Stated task - Select each line where the word "scene" appears.

--- BEGIN ---

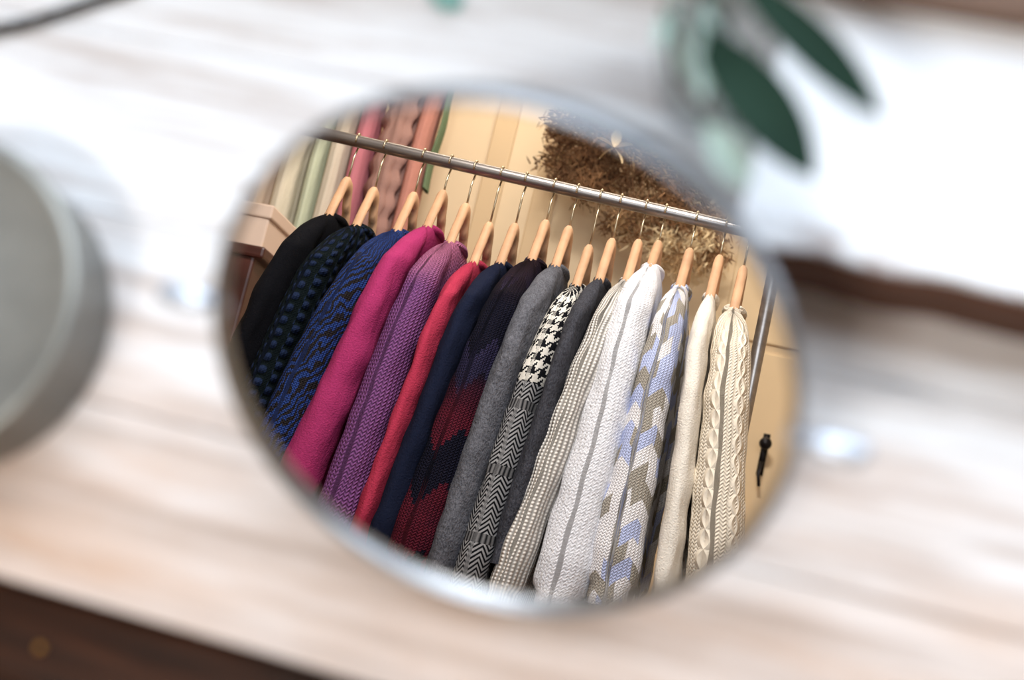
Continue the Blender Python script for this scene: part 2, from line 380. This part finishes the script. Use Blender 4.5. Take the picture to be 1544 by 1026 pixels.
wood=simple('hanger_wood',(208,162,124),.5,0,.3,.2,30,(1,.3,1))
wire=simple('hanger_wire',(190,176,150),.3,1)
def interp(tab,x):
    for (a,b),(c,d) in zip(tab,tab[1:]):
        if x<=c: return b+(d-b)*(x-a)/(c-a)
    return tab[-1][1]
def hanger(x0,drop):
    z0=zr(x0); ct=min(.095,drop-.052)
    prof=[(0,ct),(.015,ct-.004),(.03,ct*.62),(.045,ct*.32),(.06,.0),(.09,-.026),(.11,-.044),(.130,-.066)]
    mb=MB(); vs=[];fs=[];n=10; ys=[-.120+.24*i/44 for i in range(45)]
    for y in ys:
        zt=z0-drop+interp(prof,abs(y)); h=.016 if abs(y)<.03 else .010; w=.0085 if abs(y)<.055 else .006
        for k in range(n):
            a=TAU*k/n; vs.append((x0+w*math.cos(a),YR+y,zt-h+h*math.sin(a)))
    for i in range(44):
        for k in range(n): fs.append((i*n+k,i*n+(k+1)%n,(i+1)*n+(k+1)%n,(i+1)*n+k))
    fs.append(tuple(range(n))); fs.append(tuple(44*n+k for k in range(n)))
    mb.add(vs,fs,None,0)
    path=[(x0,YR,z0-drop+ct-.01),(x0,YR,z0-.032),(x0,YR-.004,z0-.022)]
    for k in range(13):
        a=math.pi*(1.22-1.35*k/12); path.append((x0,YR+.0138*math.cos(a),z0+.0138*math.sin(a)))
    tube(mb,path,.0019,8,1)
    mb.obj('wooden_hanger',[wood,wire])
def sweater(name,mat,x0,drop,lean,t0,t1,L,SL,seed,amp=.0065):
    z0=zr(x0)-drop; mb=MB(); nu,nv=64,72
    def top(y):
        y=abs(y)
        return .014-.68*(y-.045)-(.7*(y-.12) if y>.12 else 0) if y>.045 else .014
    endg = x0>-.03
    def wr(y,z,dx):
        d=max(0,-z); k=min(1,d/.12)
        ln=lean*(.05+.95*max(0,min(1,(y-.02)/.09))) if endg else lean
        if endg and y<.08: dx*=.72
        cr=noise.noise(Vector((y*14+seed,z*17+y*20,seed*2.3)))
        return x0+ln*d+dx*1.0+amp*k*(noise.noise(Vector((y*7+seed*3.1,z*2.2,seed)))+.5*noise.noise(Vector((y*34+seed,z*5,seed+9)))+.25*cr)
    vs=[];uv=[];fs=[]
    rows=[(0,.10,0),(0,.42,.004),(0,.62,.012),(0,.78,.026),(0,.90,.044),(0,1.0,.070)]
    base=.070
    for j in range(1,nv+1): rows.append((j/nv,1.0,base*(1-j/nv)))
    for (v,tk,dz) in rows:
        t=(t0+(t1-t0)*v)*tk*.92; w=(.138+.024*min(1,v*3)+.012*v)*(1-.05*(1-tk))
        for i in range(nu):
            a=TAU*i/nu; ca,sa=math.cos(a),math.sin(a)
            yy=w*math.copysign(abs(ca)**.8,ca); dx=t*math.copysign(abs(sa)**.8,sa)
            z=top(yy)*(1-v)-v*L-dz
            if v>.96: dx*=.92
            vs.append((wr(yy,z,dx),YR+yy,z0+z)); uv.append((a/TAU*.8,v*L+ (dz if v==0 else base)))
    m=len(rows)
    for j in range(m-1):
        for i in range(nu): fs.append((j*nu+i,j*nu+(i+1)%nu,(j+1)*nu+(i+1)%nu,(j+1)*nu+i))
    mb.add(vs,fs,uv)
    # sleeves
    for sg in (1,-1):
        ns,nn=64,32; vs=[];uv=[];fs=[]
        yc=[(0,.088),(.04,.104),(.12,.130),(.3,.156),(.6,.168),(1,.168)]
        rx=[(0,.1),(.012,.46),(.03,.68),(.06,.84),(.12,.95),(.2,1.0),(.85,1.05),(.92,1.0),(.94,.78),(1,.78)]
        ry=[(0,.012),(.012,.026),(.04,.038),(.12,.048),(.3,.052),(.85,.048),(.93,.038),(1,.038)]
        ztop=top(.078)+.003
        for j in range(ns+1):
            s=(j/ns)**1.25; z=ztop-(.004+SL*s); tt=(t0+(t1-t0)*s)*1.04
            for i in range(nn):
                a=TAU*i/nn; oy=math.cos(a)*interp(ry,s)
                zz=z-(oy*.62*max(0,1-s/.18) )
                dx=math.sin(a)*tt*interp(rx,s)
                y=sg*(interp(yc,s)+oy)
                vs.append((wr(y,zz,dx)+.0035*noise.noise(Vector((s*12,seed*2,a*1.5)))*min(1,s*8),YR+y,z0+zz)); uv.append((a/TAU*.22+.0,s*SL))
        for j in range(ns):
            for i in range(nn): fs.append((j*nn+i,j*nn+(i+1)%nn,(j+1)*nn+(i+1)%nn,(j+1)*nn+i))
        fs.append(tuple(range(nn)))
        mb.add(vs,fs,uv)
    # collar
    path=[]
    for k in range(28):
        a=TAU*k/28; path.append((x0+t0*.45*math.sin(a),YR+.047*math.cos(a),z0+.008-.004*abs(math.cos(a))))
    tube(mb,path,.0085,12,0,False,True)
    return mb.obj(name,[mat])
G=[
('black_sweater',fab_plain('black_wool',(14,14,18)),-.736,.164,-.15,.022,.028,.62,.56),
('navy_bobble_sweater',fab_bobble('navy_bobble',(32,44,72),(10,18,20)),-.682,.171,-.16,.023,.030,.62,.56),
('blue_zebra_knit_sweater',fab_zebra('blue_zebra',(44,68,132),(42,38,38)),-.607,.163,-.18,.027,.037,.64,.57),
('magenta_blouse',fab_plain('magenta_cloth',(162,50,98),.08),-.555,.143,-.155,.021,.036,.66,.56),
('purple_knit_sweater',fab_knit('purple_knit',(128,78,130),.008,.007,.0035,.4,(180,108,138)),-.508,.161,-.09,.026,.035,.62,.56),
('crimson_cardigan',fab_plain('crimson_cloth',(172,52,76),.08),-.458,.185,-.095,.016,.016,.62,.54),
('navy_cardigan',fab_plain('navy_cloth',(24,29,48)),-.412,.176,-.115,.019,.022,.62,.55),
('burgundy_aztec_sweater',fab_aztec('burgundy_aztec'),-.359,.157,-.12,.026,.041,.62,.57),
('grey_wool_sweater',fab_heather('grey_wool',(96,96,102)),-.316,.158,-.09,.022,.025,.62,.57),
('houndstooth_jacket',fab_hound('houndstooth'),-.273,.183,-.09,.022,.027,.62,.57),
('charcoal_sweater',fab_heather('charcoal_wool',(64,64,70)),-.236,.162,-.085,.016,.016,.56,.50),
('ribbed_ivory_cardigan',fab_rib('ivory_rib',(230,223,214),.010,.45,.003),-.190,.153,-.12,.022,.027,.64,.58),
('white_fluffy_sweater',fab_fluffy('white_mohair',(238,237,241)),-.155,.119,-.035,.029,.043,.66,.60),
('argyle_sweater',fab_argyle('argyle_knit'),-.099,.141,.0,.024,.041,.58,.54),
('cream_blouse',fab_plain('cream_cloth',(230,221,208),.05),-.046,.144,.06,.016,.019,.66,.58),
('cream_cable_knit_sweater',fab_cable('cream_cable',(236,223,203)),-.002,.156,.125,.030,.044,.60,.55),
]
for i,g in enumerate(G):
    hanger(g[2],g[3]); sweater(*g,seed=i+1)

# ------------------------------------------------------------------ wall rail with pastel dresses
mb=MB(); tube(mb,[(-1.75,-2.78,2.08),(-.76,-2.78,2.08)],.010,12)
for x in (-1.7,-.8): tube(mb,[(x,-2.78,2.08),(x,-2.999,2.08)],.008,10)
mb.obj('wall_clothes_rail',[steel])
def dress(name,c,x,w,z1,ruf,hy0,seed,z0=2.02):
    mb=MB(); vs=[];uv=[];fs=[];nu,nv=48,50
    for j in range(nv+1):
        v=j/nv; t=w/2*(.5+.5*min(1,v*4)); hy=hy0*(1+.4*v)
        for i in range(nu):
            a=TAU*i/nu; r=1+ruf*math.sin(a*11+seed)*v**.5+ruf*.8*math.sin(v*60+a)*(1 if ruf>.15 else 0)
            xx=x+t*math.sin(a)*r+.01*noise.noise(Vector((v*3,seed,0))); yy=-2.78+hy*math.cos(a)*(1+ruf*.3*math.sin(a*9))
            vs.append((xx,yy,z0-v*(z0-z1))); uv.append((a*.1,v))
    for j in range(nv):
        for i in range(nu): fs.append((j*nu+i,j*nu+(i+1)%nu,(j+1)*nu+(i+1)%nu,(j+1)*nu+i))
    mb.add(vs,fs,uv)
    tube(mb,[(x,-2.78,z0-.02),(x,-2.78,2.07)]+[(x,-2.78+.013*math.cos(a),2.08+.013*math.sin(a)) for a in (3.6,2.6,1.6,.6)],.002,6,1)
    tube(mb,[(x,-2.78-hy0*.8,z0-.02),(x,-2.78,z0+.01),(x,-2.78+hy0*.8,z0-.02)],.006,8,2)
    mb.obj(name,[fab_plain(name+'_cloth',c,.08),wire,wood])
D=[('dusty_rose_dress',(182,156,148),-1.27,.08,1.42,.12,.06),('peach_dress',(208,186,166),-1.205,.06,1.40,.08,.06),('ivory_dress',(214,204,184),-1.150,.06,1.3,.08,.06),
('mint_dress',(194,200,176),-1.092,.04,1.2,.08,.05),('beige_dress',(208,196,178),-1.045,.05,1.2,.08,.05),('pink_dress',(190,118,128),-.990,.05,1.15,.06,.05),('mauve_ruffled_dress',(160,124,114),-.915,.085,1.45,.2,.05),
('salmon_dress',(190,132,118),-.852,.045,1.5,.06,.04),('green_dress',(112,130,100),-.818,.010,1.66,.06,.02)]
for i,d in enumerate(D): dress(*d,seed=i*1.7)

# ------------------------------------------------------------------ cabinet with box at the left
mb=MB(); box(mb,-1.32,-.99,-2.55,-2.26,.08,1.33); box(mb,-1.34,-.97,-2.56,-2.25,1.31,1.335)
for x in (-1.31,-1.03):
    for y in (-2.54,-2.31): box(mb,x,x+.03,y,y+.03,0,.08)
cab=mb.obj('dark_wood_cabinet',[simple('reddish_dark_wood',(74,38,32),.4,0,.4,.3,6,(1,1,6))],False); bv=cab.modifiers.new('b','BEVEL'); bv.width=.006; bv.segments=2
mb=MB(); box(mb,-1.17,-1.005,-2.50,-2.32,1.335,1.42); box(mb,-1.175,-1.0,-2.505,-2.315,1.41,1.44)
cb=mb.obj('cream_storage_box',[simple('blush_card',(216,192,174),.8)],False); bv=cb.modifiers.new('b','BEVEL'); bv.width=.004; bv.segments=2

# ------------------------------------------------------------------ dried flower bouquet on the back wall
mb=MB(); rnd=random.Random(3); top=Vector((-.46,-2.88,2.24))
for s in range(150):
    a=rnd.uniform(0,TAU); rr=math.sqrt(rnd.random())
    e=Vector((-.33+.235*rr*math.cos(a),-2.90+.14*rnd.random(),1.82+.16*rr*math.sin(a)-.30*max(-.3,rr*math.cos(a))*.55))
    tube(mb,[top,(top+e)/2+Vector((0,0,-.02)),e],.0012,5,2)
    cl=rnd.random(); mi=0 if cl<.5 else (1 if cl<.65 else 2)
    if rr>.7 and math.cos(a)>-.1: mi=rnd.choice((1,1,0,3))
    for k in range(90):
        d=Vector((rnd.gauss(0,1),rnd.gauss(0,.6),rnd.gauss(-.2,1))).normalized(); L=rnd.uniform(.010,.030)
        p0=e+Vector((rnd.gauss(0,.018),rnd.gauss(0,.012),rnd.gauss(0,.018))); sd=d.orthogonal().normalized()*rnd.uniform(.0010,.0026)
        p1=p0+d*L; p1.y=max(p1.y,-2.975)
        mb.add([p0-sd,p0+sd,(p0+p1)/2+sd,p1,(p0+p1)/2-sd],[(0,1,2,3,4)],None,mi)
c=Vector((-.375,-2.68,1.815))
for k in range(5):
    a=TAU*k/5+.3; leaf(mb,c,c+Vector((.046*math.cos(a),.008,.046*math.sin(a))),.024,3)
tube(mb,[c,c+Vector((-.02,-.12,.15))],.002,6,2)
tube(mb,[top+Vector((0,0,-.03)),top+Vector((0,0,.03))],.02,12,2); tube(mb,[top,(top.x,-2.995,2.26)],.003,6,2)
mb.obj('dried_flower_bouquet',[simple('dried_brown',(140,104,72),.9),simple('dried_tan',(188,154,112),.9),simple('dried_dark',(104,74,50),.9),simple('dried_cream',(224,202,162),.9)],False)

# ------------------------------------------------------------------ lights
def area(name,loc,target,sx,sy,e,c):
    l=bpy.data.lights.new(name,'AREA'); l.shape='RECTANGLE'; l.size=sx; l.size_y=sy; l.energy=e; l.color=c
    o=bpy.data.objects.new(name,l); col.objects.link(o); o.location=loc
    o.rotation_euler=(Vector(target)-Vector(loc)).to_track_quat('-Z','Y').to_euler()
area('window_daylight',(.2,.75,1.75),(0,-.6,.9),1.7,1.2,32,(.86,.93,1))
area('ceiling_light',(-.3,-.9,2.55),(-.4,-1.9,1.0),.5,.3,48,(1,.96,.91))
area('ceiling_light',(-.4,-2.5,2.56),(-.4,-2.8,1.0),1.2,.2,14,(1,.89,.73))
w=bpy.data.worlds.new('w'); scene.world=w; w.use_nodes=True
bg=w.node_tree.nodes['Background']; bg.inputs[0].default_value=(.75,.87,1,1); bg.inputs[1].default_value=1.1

--- END ---

Answer to the task -
Continue the Blender Python script for this scene: part 2, from line 380. This part finishes the script. Use Blender 4.5. Take the picture to be 1544 by 1026 pixels.
w=bpy.data.worlds.new('w'); scene.world=w; w.use_nodes=True